Still, de Bernières needn't dirty his hands yet. Good to be God retains at least enough of the author's leering, broken-toothed brio to keep the reader from baying for blood.
Tyndale Corbett is a failed south-London lighting salesman who blags his way to Miami posing as a handcuff manufacturer and never looks back. In building his new life, he reckons he may as well try to pass himself off as the Almighty; after all, the straight-and-narrow hasn't done him any favours, and having decided to lie, one might as well lie big.
To this end he gathers a coterie of aspiring hoods and spiritual entrepreneurs and promptly gets bogged down in the minutiae of dealing with idiots. The congregation at the Church of the Heavily Armed Christ wants him to bless a mother-son marriage. Gamay and Muscat, DJs he employs as muscle, are locked in a deadly game of who's- hardest. His chief criminal advisor keeps chaining him to a bar for a round-the-clock bender. In other words, he's stuck at square one. Some god, eh?

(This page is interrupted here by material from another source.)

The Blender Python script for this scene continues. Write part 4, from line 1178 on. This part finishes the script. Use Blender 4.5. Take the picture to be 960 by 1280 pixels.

We are, of course, in Fischer's trademark shaggy-dog territory; think Pynchon with a Garry Bushell column where his Nabokovian panache ought to be. Those corrosive aphorisms are in full spate: "Being right doesn't do you much good"; "laziness always wins"; "Civilisation is... spiritual aftershave." Tyndale keeps them coming, one line of cracker-barrel cynicism for every two of narrative.
The birds 'n' booze obsession is also present and correct, and Fischer still seems to find it unaccountably funny to mutilate the parts of speech. Alas, his torrent of cheerless coinages – "fightsome", "relaxery", "beatingful" and so on – seem less exuberant than merely half-baked.
For all the laddiness, there are moments when the author's clowning pays off. At one point Tyndale muses on the hit-and-miss effectiveness of bad manners: "You have to find people who will respond to bullying and shouting," he says, "but whatever you're selling, you have to find those who are willing to buy. Not everyone wants coke, a Porsche or bullying." Fischer is now a bit of a specialist taste himself. Still, takers will be out there.